Osmanlı toprakları genişledikçe birçok yeni darphaneler kurulmuş ancak zamanla Amerikan gümüşünün Avrupa’dan sonra doğuya akışı sonucu maliyeti yüksek maden ocaklarının kapanması ve bu yüzden darphanelerin maden tedarikinde güçlük çekmeleri düşük ayarda akçe basılmasına yol açınca, bunun önlenmesi için diğer darphaneler kapatılmıştır. XVII. yüzyılda Osmanlı Devleti’nin ancak belli başlı merkezlerindeki darphaneler kalmıştır.
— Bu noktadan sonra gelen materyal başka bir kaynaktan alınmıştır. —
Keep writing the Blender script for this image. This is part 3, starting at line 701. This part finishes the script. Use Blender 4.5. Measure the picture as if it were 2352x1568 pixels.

1690’daki enflasyon sırasında, Beyazıt civarında bir eski Bizans manastırında işleyen İstanbul Darphanesi iş hacminin büyüklüğü dolayısıyla yetersiz kalınca, civarda Tavşantaşı denen yerde Mahmud Bey’e ait 4400 arşın kare olan bir arsa üzerinde yeni bir darphane binası kurulmuş ve bu bina 1707 yılına kadar darphane olarak faaliyet göstermiştir. Daha sonra Topkapı Sarayı bahçesinde Aya İrini Kilisesi civarındaki yerine taşınmış, Cumhuriyet dönemine bir süre daha burada bulunun Darphane 1967 yılında ise Nişantaşı’ndaki şimdiki binasına taşınmıştır.
Osmanlı Devleti’nde darphaneler iltizama verilir, yani işletilmek üzere mukataa olarak birine ihale edilirmiş. Ancak altın, gümüş ve bakır para darbı müstakil birer mukataa sayılırmış. Çok defa her üç madenden para darbı aynı mültezime, fakat ayrı ayrı bedellerle iltizama verilirmiş. “Tahvil” denilen iltizam süresi üç yıl olup İltizamı alacak biri çıkmazsa darphane emaneten bir kamu iktisadî kuruluşu gibi çalıştırılıp, bu arada talibi çıkınca yine iltizama verilirmiş. Emanet ve iltizamla işletilme durumuna göre darphanenin yönetim ve denetiminde küçük bazı farklar olurmuş. Günümüzde darphane Hazine ve Maliye Bakanlığı’na ait bir kurum olup bandrollerin verilmesi, madeni para ile birlikte, değerli kağıtların, kimlik, pasaport vb. evrakların basımını üstlenmektedir. Bununla birlikte son yıllarda başarılı bir ekip yönetimindeki darphane önemli görülen anlam taşıyan şahıslar ve günler ile alakalı hatıra para basımı da yapmaktadır.